WORK REQUIRED: Reproduce the section of the listing that begins at the line containing "Write a Blender" and finishes at the line containing "SC.camera = cam_o". Include both end lines and nothing beyond them.
----
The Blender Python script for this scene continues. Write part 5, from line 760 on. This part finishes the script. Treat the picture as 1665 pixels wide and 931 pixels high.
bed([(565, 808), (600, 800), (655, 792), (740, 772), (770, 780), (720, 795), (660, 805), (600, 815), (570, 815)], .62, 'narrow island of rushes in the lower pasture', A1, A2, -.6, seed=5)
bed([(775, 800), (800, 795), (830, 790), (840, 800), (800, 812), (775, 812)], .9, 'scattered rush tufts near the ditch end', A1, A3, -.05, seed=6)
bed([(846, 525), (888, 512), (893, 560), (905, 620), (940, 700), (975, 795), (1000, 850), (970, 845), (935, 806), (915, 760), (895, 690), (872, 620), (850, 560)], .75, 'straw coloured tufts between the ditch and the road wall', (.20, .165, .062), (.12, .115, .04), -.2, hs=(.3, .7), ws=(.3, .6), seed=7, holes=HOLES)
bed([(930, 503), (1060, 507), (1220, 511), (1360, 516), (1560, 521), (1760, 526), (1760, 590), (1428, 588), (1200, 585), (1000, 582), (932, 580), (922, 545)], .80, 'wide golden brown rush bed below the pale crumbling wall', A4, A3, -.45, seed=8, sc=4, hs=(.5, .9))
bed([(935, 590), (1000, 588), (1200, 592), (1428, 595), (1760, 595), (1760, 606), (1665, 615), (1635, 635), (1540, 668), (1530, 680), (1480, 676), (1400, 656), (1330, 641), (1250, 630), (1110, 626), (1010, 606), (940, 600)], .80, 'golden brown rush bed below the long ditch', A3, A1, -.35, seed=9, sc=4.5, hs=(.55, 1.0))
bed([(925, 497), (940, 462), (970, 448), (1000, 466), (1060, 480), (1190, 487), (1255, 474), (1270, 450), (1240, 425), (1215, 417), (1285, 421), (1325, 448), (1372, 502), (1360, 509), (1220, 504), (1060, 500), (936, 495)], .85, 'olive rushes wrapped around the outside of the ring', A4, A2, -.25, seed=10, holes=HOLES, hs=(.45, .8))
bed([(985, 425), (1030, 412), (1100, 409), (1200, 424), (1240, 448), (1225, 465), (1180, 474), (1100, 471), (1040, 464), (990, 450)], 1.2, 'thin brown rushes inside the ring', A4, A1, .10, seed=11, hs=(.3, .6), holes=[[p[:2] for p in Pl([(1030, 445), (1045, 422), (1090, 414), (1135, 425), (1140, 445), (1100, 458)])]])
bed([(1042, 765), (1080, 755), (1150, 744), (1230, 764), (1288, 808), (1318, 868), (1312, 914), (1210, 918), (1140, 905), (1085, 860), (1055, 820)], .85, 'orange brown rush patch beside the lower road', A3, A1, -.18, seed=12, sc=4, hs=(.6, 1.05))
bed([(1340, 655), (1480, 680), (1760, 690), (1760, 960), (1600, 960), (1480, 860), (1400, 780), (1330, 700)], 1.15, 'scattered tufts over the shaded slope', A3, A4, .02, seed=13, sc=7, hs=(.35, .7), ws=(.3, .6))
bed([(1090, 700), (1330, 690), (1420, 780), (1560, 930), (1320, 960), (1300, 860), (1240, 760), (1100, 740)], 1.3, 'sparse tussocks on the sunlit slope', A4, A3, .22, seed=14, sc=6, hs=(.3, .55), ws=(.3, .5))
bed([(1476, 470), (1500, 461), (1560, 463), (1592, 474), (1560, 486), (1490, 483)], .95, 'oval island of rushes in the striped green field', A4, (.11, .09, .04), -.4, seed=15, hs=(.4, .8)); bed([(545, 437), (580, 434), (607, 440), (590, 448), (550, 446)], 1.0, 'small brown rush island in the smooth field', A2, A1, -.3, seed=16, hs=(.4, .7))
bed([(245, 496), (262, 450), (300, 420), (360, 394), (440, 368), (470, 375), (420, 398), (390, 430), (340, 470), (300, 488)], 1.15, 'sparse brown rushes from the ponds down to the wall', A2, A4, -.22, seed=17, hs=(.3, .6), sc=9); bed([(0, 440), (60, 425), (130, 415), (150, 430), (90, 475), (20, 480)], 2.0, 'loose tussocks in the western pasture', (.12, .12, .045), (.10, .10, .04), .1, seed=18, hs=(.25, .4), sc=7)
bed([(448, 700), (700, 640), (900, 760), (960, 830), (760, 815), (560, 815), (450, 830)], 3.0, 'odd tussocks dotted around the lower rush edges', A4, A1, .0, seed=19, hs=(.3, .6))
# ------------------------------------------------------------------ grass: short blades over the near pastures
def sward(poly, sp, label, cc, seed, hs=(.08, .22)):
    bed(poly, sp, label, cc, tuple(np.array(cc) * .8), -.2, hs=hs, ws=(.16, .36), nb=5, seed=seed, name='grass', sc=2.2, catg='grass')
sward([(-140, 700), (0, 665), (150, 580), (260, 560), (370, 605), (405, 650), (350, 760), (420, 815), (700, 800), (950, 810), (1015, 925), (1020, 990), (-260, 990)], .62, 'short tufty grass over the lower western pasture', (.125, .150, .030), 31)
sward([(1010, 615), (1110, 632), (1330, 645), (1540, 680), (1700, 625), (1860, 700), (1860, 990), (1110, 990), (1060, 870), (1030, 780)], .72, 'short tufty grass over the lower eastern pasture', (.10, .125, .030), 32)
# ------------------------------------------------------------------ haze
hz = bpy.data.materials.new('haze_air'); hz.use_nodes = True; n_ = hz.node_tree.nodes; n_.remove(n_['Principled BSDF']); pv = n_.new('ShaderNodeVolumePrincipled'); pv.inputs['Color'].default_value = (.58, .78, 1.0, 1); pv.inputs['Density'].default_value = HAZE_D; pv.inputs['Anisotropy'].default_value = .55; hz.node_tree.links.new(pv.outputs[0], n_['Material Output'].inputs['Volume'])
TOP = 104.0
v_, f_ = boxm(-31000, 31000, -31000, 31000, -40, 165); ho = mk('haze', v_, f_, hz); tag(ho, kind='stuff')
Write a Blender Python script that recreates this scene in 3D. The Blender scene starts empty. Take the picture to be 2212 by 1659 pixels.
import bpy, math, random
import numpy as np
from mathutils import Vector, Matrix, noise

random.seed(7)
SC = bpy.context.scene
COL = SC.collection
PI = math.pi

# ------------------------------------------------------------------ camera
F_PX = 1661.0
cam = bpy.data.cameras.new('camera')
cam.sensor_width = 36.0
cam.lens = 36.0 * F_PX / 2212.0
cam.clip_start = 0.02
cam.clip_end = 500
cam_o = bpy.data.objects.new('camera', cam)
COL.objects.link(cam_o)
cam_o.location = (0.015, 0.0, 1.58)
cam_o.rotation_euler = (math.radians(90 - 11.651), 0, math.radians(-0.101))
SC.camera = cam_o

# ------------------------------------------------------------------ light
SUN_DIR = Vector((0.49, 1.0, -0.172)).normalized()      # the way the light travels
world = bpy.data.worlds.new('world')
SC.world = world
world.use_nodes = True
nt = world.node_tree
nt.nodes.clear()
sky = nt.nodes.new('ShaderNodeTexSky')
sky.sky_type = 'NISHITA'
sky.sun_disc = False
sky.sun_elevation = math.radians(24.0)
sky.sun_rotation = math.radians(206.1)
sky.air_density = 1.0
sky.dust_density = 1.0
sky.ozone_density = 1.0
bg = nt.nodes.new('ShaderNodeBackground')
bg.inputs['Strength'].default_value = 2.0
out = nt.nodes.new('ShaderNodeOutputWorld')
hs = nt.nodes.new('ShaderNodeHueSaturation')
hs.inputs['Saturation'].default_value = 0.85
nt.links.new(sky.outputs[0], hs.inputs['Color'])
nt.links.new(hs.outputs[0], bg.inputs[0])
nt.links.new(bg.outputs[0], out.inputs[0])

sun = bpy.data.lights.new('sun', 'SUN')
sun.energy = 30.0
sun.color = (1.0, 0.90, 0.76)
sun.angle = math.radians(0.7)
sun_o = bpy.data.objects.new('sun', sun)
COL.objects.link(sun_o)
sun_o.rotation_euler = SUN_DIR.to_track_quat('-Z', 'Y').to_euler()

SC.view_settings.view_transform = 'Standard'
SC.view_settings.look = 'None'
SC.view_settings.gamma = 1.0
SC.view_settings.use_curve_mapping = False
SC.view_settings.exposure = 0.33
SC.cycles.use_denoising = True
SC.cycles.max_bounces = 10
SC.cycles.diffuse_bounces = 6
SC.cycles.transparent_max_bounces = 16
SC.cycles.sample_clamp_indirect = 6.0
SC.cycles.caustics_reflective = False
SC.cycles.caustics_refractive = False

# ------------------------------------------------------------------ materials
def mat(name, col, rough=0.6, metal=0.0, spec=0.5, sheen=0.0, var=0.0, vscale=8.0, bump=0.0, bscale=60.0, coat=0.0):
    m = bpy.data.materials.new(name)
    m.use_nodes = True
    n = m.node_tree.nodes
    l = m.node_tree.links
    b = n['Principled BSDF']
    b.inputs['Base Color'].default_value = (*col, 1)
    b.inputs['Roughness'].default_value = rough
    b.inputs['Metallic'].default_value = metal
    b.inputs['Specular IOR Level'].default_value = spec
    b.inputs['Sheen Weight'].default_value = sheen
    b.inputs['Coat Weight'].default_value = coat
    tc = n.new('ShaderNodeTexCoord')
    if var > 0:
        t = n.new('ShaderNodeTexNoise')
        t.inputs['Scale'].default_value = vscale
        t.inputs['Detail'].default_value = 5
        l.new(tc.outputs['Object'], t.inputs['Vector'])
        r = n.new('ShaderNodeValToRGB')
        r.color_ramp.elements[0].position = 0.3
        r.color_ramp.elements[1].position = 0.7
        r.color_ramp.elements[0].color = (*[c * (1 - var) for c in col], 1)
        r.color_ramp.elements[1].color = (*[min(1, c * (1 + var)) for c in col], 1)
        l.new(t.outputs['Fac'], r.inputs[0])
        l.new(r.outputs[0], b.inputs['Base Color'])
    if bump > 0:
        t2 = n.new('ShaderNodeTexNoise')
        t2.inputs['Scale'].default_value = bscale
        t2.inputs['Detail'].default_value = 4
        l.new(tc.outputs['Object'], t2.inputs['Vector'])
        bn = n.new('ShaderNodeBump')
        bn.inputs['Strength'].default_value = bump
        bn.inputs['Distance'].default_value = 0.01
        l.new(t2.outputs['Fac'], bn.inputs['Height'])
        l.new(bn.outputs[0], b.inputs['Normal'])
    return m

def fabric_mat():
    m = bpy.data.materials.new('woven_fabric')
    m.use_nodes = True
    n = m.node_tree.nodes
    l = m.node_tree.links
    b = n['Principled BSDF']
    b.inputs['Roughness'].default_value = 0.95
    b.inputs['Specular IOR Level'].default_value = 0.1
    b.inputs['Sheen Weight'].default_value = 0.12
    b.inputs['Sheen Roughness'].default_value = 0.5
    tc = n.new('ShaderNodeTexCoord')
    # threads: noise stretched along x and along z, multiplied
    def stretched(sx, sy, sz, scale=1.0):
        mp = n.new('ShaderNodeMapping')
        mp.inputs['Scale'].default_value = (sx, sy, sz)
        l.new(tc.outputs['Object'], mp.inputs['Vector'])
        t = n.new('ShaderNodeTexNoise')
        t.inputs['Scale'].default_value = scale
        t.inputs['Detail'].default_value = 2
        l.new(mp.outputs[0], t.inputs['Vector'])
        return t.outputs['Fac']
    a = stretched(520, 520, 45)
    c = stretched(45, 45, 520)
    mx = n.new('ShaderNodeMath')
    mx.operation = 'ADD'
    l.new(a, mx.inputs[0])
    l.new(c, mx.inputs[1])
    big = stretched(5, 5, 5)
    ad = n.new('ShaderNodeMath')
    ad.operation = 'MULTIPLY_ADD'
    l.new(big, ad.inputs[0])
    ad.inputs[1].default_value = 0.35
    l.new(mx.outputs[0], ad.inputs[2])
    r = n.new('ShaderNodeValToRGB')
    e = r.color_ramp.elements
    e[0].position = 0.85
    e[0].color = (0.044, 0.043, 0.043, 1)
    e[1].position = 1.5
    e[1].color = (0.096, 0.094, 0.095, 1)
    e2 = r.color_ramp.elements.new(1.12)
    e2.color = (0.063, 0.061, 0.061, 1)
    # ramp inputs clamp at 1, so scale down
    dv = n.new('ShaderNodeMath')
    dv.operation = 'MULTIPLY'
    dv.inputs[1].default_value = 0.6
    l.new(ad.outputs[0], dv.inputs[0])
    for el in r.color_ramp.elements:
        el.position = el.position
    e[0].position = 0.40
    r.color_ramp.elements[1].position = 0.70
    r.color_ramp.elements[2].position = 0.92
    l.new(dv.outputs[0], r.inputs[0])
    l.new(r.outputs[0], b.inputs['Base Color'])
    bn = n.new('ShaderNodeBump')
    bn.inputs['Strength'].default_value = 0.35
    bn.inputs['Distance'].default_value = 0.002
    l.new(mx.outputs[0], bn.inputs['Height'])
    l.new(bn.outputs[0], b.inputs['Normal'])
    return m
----
RESULT BELOW:
Write a Blender Python script that recreates this scene in 3D. The Blender scene starts empty. Take the picture to be 2212 by 1659 pixels.
import bpy, math, random
import numpy as np
from mathutils import Vector, Matrix, noise

random.seed(7)
SC = bpy.context.scene
COL = SC.collection
PI = math.pi

# ------------------------------------------------------------------ camera
F_PX = 1661.0
cam = bpy.data.cameras.new('camera')
cam.sensor_width = 36.0
cam.lens = 36.0 * F_PX / 2212.0
cam.clip_start = 0.02
cam.clip_end = 500
cam_o = bpy.data.objects.new('camera', cam)
COL.objects.link(cam_o)
cam_o.location = (0.015, 0.0, 1.58)
cam_o.rotation_euler = (math.radians(90 - 11.651), 0, math.radians(-0.101))
SC.camera = cam_o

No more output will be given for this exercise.